Traditions in Crete

'Musical instruments series. Traditional Cretan lyra, isolated on white background. Vector illustration' - Crete
'Musical instruments series. Traditional Cretan lyra, isolated on white background. Vector illustration' nahariyani / Shutterstock

Crete is a large and beautiful Greek island in the Mediterranean Sea. A highly developed Minoan civilization flourished here around 2000 BC. Most of the people of Crete practice the religious traditions and celebrations of the Greek Orthodox Church. Crete also has some unique cultural and folk traditions, some of which are explored below.

Traditional dress - Sarika

A characteristic traditional dress in men and boys of Crete is the hand woven and knotted black headscarf or Sarika. It is worn in some remote villages and on special occasions, especially by dancers and musicians.


The Stivania are custom made leather boots used by men both for work and dancing. The boot is flexible around the ankle and so creases over time.


Many men of Crete have the long standing tradition of wearing a moustache.

Traditional folk music and dance

The traditional folk music of Crete is called Kritiki Musiki. It is unique to Crete and has atonal and Byzantine influences. This form is still performed in villages but has evolved into the very popular style of Horeftika or dance songs. The traditional folk music instruments are the lyra and the laouto. There is also a male singer and often a percussion player.

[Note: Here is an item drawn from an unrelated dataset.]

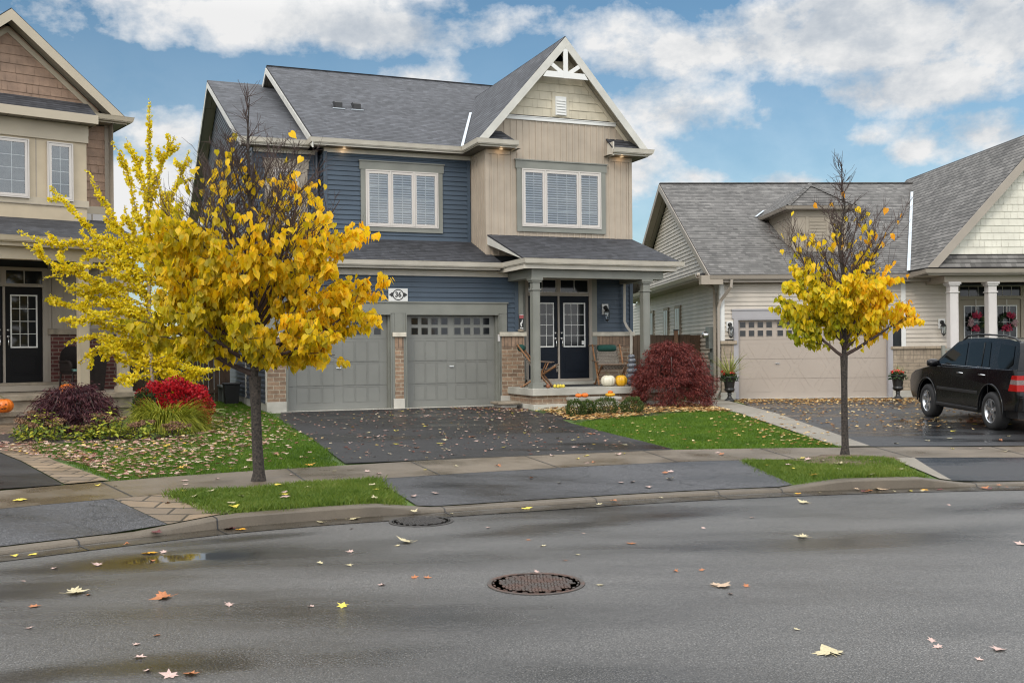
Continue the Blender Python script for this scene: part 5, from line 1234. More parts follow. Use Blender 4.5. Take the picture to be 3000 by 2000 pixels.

The five folk dancing styles are Sirto, Malavisiotiko, Pentozalis, Siganos and Sousta. Each of these styles has characteristic customs and patterns. For example, the Siganos is the wedding dance performed after the church ceremony. The Sousta is a pair dance. The Pentozalis or five steps is a very popular and powerful dance with jumps. Folk dances are performed in villages throughout the summer and many of the dances form a chain or circle where the dancers hold onto each others shoulders. The leader in the chain is generally the most accomplished and acrobatic dancer. The men of Crete also love to improvise short poems which are often sung, and their witty Mantinades are often good natured poetic duels.